Les témoignages ne permettent pas d’établir un lien direct entre la cessation de l’emploi et la décision de Cossette de changer de sexe. Cependant, la concomitance de certains événements nous permet de présumer qu’il existe une relation de cause à effet entre ceux-ci. Il est vrai que, durant l’année et demie pendant laquelle elle a oeuvré pour la défenderesse, on a demandé à Cossette de corriger certains comportements. Selon ce que l’on retient de la preuve administrée, elle s’est toutefois conformée à ces demandes. L’employeur la dépeint aujourd’hui comme une personne envers qui il avait plusieurs griefs à formuler, mais, pour autant, aucun de ceux-ci n’a fait l’objet d’un avis disciplinaire ou d’une sanction quelconque. Il remet aussi sérieusement en doute sa compétence, mais un fait demeure : elle est quand même demeurée en poste pendant une période appréciable sans qu’on lui indique, à quelque moment que ce soit, que son emploi pouvait devenir précaire. C’est lorsqu’elle a exprimé sa transsexualité que la situation semble avoir changé. Gauthier affirme ne pas se souvenir que Cossette lui ait parlé de sa transsexualité lors de sa rencontre du 18 octobre, mais il n’est pas crédible.
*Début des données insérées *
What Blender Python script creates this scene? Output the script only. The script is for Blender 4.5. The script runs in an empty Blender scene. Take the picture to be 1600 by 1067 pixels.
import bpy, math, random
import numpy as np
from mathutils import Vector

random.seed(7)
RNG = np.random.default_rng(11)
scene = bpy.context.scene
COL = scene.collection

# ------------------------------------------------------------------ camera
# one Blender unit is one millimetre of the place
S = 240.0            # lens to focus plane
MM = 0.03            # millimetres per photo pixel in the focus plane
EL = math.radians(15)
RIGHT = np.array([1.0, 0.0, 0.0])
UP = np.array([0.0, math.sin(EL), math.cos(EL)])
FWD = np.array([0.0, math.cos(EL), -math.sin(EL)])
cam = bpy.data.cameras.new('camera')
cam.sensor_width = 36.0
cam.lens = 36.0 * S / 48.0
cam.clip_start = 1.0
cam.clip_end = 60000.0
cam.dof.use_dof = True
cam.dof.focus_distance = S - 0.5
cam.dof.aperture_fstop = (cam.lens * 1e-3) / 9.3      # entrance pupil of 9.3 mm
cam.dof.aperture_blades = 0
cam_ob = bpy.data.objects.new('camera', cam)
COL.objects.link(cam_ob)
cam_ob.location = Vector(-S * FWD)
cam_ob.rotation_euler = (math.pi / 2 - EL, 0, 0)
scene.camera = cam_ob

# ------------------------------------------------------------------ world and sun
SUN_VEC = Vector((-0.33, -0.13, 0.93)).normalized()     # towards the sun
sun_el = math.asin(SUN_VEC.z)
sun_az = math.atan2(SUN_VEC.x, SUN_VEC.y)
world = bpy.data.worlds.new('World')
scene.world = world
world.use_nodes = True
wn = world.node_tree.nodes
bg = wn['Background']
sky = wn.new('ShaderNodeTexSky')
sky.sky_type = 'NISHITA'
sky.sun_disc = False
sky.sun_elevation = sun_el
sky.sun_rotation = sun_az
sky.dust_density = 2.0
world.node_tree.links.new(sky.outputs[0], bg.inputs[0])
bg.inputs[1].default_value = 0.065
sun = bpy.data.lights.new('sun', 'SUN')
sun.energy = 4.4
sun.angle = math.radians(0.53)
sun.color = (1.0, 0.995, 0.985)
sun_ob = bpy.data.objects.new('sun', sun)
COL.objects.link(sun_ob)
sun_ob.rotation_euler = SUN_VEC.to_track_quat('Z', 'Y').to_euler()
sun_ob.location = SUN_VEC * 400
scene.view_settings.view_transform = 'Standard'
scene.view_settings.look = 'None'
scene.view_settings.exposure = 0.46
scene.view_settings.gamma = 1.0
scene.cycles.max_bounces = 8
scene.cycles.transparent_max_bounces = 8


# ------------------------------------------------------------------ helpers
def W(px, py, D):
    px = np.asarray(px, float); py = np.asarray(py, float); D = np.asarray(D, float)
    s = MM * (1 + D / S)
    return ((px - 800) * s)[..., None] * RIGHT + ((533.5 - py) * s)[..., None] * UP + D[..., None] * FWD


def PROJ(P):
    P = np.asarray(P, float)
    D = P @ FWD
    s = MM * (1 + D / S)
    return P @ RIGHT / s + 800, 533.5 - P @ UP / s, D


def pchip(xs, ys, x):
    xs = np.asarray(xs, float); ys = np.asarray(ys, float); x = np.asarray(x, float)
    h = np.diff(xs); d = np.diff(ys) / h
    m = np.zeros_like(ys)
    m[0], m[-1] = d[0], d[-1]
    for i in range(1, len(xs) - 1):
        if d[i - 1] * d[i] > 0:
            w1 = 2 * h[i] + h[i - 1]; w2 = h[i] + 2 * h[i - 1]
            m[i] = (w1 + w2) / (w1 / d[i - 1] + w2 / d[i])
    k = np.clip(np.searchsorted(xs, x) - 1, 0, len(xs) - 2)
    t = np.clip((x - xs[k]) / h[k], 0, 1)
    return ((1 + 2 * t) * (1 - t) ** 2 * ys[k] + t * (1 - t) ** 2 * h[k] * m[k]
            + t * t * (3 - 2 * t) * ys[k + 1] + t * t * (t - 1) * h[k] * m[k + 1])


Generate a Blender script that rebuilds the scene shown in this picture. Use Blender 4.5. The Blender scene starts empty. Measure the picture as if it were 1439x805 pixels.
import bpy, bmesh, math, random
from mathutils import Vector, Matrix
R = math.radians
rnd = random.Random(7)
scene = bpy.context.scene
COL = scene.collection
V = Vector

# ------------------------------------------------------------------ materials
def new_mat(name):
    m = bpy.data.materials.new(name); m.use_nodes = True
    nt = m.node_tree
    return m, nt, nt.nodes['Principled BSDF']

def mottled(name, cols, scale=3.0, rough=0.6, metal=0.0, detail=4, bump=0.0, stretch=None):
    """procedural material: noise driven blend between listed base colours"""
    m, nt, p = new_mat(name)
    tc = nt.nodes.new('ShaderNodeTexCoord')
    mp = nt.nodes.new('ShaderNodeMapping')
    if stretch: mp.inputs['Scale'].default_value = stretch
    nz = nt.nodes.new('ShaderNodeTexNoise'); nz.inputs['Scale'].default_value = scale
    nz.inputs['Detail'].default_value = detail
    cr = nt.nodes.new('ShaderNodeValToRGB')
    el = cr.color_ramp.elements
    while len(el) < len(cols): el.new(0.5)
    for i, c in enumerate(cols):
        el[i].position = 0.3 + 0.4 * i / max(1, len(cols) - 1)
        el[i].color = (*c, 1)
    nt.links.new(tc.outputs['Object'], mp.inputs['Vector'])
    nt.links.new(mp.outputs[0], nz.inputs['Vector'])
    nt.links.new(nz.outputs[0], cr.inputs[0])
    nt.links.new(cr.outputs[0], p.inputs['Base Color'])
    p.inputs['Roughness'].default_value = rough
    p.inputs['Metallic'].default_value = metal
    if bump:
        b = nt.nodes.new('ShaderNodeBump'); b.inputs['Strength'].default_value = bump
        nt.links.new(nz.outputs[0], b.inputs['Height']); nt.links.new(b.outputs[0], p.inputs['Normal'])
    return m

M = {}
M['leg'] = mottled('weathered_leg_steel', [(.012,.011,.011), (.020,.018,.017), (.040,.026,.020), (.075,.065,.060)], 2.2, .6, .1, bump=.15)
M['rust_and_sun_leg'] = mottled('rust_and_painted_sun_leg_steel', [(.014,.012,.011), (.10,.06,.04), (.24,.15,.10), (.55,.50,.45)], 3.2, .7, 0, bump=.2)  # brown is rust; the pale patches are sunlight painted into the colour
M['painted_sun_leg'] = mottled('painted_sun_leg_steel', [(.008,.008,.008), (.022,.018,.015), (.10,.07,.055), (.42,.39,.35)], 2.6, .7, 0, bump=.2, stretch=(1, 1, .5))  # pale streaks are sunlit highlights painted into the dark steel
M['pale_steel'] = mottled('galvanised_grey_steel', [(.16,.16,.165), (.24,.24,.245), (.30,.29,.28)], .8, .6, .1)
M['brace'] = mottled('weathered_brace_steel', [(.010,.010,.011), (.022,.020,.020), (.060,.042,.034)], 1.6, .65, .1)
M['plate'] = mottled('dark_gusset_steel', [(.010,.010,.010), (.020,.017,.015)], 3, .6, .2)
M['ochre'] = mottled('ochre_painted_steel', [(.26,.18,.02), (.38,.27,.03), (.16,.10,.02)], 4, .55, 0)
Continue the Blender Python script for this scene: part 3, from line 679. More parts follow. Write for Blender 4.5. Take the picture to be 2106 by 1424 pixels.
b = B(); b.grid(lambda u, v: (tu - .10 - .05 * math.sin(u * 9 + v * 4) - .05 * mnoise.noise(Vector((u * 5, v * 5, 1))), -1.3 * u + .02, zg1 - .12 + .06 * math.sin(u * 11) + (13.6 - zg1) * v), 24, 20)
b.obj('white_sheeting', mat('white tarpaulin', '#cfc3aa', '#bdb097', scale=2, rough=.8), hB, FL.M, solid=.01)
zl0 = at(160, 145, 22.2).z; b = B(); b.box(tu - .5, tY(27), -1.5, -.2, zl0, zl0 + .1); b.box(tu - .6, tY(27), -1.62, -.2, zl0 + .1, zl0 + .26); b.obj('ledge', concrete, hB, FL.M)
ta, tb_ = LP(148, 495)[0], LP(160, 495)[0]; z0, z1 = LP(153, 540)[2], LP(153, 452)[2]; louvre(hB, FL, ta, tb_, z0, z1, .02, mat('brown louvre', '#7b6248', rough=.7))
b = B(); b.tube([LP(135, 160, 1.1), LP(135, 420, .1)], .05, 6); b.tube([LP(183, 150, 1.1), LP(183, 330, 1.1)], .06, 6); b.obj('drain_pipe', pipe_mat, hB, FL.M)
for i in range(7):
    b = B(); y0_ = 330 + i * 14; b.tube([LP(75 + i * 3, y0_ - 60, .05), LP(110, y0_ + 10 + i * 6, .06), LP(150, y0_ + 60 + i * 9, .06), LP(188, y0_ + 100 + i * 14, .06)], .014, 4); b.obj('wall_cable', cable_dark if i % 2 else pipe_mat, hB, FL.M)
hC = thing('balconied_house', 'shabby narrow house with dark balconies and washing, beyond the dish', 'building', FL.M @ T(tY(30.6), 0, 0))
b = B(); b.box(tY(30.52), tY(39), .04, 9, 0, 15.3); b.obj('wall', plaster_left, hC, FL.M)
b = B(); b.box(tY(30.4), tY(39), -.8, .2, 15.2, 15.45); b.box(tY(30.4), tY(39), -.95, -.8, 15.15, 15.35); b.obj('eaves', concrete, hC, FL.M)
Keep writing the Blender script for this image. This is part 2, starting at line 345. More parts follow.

Que, quelques jours après cette rencontre, il ait pris la décision de l’écarter tant de son emploi que d’une possible promotion à un poste à temps plein crée une combinaison d’événements qui font que la thèse soutenue par Cossette est non seulement plausible, mais probable. Cela suffit pour conclure que Cossette s’est acquittée de son fardeau de prouver que son congédiement résulte de sa décision de changer de genre.
La Commission des droits de la personne et des droits de la jeunesse évalue à 1 000 $ les dommages matériels subis par Cossette. Il s’agit de la perte de salaire des mois de novembre et décembre 2018. Cette évaluation semble réaliste. En effet, dans un contexte où il y avait déjà à cette époque une pénurie de main-d’oeuvre et que nous étions à la veille de la période du temps des fêtes, tout porte à croire que Cossette aurait pu se trouver un nouvel emploi à temps partiel plus rapidement que ce qu’elle a fait.
Quant aux dommages moraux, nous les fixons à 3 500 $. On peut concevoir que se faire traiter de la sorte, alors qu’il est déjà difficile d’affirmer son identité de genre, ne peut faire autrement que de laisser des traces. D’ailleurs, Cossette a demandé à son nouvel employeur de ne pas révéler sa transsexualité par peur des conséquences. Cela étant, l’impression qui se dégage de son témoignage est que cet événement est derrière elle, qu’elle a une vie professionnelle satisfaisante et qu’elle continue à avancer.
La situation donne aussi ouverture à l’octroi de dommages-intérêts punitifs. Il faut en effet sanctionner de tels comportements et les dissuader. Vu la petite taille de l’entreprise, un montant de 500 $ est accordé à ce titre.
Le codéfendeur Gauthier est la personne qui a pris la décision de mettre fin à l’emploi de Cossette pour un motif discriminatoire. Ce faisant, il engageait non seulement la responsabilité de l’entreprise qu’il représente, mais également la sienne. C’est pourquoi il sera condamné avec la défenderesse au paiement des montants octroyés à Cossette.